O cometa C/1973 E1 Kohoutek, ex 1973-f, 1973-XII. Crédito da imagem: Skynews.com.

            Da noite para o dia, o cometa ganhou as manchetes internacionais, recebendo antecipadamente o honorável título de “cometa do século”, propalado aos quatro cantos pela mídia sensacionalista. Nos EUA, uma seita mística intitulada “Crianças de Deus” chegou mesmo a anunciar que o cometa era o arauto do fim do mundo, marcado para janeiro de 1974.

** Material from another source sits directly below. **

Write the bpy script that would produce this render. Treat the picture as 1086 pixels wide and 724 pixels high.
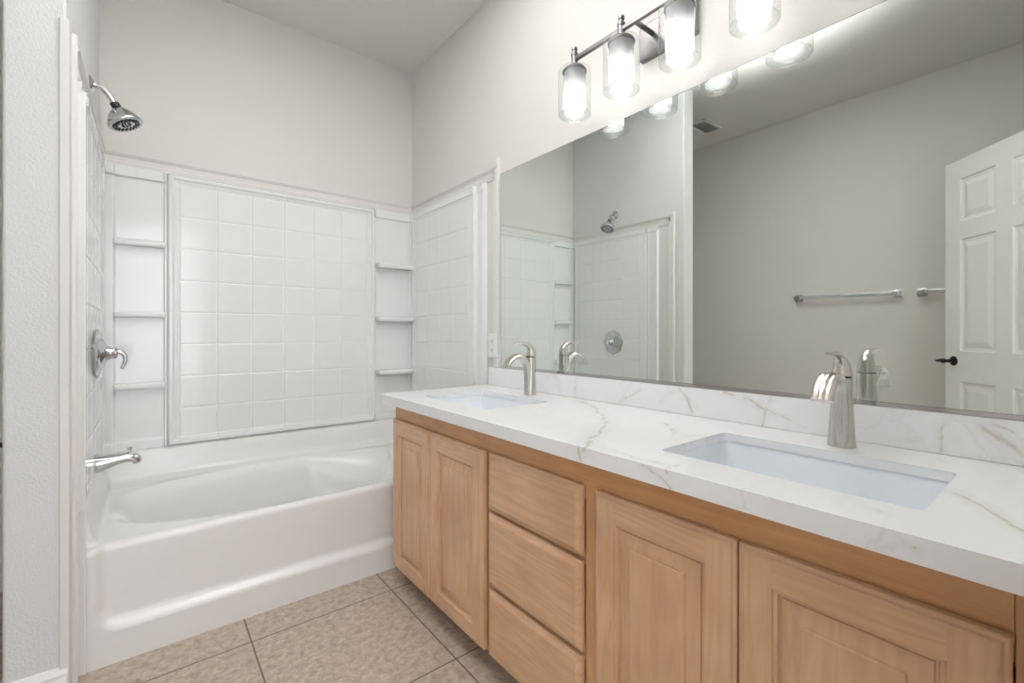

            Não só o mundo não acabou, como a magnitude máxima do cometa durante a passagem pelo periélio só alcançou -3, um pouco menor que o brilho do planeta Vênus. Ele pôde ser observado pelos astronautas a bordo da estação espacial norte-americana Skylab, e também por cosmonautas soviéticos na cápsula Soyuz-13. A cauda atingiu 25 graus de comprimento, e ele também ostentou uma anti-cauda. No réveillon de 73 para 74, o Kohoutek despencou para a quarta magnitude, e no final de janeiro já estava com magnitude 7, invisível a olho-nu… Suspeita-se que seu núcleo possa ter se fragmentado quando da passagem periélica, o que poderia explicar o declínio rápido de brilho. A sua órbita também sofreu modificações, e o período acabou reduzido para 75 mil anos. Sendo assim, não voltará tão cedo.

Inspiração

            Embora tenha sido taxado de no show pela mídia, é preciso observar que o cometa não fracassou. Ele simplesmente se desempenhou de acordo com sua natureza física. Sob este aspecto, a palavra fiasco não faz nenhum sentido, só assumindo significado quando se compara o comportamento fotométrico do cometa com as expectativas otimistas iniciais dos astrônomos, e com o estardalhaço promovido pela mídia. Algo semelhante, mas então sem o endosso dos cientistas, aconteceria 13 anos mais tarde, em 1986, no retorno do famoso cometa Halley.

            Mas, para mim, o Kohoutek serviu para reacender em definitivo a chama da paixão pela astronomia. Eu não consegui ver o Kohoutek. Mas ele me motivou, principalmente após ter lido a extensa matéria publicada pelo jornalista Fernando G. Sampaio, um dos meus grandes mestres, na edição dominical do Correio  do dia 18 de novembro de 1973, intitulada Kohoutek: Um Grande Espetáculo Está Começando. Ali, Sampaio desenvolvia uma retrospectiva dos cometas mais famosos da história. Menos de um ano depois, eu estaria comprando meu primeiro telescópio, uma modesta luneta muito parecida com aquela de Galileu, que ainda guardo com carinho, e incluo na decoração do estúdio onde hoje gravamos as Oficinas de Astronomia® para o canal da Rede Omega Centauri no Youtube.

            O Kohoutek, também apelidado de “cometa Watergate“, voltou para as profundezas obscuras do espaço, onde permanecerá pelas próximas dezenas de milhares de anos. Mas aqui na Terra, com certeza, seu impacto foi positivo. Fico pensando em quantas carreiras de astrônomos profissionais ele pode ter incentivado. Neste sentido, podemos dizer que os astros realmente influenciam nossas vidas.


*Luiz Augusto L. da Silva é astrônomo, e desde 1973 tem admiração especial por cometas.